» Aim of the exercise: Find the word "scene" in the listing; pull out each line holding it.

===

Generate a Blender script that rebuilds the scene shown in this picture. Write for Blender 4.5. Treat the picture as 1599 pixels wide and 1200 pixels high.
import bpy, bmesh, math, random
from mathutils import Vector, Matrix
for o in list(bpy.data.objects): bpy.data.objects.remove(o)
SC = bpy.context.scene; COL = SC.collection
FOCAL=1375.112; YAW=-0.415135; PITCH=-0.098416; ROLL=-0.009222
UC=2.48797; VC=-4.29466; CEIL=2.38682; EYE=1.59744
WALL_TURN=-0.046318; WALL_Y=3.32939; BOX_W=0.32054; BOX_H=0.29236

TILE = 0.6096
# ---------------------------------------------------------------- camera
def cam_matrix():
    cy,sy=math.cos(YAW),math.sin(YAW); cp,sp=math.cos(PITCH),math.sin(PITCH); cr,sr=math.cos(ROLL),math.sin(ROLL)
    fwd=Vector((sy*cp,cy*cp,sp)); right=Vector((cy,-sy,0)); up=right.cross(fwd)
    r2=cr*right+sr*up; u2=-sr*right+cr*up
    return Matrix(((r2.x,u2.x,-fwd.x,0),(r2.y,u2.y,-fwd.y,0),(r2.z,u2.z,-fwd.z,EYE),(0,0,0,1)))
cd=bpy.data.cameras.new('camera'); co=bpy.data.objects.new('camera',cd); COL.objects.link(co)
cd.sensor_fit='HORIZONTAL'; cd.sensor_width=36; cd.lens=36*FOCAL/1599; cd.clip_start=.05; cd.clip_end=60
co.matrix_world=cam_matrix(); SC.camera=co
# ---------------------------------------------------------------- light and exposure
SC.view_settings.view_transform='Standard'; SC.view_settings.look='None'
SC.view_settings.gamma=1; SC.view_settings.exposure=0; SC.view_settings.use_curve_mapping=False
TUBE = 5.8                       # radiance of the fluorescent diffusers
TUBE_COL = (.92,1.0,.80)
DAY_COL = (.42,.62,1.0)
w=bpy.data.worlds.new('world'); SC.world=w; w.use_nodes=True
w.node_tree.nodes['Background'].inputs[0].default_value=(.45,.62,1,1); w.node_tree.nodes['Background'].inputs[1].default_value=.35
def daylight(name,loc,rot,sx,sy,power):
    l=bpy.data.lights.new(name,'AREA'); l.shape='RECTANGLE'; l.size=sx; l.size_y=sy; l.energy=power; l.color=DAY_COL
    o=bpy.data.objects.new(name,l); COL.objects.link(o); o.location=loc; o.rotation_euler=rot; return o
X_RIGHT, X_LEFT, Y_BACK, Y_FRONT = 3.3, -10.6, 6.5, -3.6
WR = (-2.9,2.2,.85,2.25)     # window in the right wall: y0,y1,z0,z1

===

» Task result:
Generate a Blender script that rebuilds the scene shown in this picture. Write for Blender 4.5. Treat the picture as 1599 pixels wide and 1200 pixels high.
SC = bpy.context.scene; COL = SC.collection